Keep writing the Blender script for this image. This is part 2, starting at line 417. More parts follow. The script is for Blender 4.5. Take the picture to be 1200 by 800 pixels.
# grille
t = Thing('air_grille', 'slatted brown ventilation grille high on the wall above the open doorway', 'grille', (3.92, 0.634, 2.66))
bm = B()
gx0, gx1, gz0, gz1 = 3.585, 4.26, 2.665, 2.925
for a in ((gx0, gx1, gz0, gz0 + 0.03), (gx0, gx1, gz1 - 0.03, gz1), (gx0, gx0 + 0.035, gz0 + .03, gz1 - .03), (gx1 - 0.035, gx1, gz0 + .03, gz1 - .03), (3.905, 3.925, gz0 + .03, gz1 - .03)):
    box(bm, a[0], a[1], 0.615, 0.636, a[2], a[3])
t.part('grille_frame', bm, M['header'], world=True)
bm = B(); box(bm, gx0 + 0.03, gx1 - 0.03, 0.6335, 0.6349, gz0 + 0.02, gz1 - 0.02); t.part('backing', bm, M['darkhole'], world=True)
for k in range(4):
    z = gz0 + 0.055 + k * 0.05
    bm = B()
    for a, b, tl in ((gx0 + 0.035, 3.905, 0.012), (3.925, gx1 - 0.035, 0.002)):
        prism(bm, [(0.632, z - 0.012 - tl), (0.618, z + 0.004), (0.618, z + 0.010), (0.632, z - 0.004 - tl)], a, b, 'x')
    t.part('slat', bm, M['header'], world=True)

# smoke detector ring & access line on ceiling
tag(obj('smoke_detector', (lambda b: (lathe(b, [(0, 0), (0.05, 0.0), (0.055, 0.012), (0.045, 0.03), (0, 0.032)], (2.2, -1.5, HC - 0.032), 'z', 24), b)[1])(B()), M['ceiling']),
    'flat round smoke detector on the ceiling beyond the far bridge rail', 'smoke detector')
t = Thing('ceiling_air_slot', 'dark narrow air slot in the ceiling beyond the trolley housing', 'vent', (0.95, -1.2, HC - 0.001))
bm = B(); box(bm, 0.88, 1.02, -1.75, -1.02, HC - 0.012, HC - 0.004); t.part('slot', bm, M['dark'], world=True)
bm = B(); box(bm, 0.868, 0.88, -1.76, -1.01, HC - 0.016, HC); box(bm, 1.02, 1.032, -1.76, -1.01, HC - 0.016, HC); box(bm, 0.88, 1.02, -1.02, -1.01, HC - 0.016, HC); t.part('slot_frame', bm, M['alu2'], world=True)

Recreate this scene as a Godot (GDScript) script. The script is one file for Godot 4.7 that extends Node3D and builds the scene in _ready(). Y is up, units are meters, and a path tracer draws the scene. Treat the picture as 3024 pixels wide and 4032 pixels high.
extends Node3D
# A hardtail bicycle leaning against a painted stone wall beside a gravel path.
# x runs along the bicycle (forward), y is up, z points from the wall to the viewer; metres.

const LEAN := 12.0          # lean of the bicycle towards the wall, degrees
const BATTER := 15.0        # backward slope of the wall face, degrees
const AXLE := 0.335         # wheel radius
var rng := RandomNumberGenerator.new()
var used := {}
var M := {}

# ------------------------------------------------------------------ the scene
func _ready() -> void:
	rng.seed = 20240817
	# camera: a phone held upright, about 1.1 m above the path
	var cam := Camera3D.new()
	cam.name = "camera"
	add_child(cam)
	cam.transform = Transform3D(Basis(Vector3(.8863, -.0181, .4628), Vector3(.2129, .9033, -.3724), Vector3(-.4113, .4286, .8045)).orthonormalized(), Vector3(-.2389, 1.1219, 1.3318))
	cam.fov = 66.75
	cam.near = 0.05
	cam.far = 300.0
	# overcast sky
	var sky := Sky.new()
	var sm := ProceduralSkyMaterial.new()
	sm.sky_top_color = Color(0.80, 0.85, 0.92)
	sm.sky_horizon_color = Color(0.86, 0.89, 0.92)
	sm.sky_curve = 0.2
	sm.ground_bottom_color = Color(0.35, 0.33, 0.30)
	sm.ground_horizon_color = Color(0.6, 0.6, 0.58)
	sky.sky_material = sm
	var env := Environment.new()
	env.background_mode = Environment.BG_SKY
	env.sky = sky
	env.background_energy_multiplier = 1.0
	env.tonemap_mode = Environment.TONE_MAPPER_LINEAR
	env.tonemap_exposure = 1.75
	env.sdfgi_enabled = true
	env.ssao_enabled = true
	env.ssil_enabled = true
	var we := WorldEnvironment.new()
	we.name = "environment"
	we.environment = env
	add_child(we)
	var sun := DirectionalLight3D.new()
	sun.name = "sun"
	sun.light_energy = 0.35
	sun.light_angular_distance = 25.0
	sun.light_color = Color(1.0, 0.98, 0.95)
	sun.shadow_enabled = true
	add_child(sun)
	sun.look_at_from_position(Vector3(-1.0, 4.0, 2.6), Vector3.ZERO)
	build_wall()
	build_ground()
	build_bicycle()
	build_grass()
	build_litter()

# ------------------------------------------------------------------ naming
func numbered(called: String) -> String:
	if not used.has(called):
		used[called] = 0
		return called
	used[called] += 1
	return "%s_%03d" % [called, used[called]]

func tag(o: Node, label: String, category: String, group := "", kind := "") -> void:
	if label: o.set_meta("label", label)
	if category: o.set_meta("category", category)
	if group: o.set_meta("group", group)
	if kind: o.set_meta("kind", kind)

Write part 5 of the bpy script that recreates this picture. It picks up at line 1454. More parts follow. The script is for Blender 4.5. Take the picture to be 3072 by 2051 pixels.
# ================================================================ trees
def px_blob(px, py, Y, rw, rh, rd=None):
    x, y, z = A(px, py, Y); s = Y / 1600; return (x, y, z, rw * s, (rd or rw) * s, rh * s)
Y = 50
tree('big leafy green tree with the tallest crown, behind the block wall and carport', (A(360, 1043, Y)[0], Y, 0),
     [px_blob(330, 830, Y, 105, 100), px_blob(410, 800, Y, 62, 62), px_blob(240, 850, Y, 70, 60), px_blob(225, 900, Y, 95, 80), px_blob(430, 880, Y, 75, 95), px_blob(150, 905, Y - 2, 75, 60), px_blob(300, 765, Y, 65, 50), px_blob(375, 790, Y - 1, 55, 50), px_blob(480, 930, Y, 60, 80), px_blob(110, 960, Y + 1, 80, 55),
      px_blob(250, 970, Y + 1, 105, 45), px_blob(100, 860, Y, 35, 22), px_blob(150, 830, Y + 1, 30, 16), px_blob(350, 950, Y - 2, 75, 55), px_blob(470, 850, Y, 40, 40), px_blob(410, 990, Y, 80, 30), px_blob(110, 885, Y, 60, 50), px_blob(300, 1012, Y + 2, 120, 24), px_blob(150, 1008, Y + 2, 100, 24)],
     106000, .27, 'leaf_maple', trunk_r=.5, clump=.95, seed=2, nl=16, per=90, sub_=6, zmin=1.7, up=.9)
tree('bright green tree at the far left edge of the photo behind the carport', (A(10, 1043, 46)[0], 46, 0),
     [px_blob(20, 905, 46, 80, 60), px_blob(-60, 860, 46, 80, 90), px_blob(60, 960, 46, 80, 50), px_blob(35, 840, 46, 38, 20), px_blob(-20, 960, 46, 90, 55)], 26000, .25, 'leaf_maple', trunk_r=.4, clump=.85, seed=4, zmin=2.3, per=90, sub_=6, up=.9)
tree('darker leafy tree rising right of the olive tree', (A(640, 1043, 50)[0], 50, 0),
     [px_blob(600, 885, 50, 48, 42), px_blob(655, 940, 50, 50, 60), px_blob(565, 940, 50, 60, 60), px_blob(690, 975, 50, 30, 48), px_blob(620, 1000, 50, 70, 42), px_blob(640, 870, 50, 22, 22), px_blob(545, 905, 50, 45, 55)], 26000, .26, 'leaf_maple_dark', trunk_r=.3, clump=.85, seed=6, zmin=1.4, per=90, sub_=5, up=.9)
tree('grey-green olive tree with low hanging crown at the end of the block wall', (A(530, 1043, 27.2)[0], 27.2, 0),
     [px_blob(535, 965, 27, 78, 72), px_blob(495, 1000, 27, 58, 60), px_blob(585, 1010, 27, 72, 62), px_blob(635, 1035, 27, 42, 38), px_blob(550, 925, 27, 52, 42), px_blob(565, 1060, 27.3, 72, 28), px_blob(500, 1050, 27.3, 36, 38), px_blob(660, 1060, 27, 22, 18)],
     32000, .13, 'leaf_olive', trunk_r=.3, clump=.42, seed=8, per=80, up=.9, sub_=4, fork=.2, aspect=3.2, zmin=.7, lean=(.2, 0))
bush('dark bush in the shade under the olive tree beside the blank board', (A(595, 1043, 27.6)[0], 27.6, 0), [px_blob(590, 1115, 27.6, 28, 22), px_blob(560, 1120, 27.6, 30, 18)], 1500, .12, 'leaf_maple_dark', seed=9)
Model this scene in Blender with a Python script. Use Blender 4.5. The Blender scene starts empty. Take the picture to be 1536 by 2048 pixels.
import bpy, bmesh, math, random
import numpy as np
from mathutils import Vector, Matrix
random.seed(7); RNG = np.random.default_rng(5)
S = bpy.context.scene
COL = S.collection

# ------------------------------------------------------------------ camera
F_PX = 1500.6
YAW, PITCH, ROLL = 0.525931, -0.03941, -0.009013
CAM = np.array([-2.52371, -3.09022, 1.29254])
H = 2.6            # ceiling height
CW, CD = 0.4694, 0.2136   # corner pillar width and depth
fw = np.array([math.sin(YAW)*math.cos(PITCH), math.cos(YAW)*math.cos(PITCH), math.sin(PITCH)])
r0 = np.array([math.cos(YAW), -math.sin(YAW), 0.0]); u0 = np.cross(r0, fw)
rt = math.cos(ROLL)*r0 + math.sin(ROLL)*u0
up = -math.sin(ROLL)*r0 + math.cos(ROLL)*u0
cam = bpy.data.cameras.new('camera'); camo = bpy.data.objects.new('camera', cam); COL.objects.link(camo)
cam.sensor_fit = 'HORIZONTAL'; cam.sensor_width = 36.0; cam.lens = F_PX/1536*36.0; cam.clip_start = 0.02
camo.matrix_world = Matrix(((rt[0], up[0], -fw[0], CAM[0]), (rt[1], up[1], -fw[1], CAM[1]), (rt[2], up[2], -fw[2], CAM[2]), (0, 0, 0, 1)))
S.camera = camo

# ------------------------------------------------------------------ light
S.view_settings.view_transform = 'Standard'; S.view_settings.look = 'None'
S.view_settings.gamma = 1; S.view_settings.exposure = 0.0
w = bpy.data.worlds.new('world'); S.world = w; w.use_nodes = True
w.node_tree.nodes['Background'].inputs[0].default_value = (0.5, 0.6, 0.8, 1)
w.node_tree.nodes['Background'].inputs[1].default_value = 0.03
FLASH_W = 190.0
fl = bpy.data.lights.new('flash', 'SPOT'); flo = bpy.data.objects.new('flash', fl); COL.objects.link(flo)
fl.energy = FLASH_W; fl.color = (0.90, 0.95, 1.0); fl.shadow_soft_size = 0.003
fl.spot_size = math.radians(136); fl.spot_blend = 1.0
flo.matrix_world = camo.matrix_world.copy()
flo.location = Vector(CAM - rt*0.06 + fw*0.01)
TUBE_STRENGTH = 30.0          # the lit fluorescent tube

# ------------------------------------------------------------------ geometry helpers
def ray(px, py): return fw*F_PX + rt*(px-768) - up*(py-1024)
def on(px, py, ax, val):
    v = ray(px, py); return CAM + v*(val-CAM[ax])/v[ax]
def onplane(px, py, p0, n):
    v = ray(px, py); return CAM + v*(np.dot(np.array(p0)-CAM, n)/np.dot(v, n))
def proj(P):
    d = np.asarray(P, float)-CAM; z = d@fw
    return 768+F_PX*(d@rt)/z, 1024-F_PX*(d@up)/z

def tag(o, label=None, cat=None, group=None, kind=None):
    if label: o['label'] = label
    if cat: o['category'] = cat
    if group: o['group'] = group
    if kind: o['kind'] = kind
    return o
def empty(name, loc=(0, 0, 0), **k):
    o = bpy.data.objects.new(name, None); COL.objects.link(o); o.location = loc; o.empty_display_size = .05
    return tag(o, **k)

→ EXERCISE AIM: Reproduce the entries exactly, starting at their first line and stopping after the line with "t.part('slat', bm, M['header'], world=True)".

→ RESULT OF THIS EXERCISE:
Keep writing the Blender script for this image. This is part 2, starting at line 417. More parts follow. The script is for Blender 4.5. Take the picture to be 1200 by 800 pixels.
# grille
t = Thing('air_grille', 'slatted brown ventilation grille high on the wall above the open doorway', 'grille', (3.92, 0.634, 2.66))
bm = B()
gx0, gx1, gz0, gz1 = 3.585, 4.26, 2.665, 2.925
for a in ((gx0, gx1, gz0, gz0 + 0.03), (gx0, gx1, gz1 - 0.03, gz1), (gx0, gx0 + 0.035, gz0 + .03, gz1 - .03), (gx1 - 0.035, gx1, gz0 + .03, gz1 - .03), (3.905, 3.925, gz0 + .03, gz1 - .03)):
    box(bm, a[0], a[1], 0.615, 0.636, a[2], a[3])
t.part('grille_frame', bm, M['header'], world=True)
bm = B(); box(bm, gx0 + 0.03, gx1 - 0.03, 0.6335, 0.6349, gz0 + 0.02, gz1 - 0.02); t.part('backing', bm, M['darkhole'], world=True)
for k in range(4):
    z = gz0 + 0.055 + k * 0.05
    bm = B()
    for a, b, tl in ((gx0 + 0.035, 3.905, 0.012), (3.925, gx1 - 0.035, 0.002)):
        prism(bm, [(0.632, z - 0.012 - tl), (0.618, z + 0.004), (0.618, z + 0.010), (0.632, z - 0.004 - tl)], a, b, 'x')
    t.part('slat', bm, M['header'], world=True)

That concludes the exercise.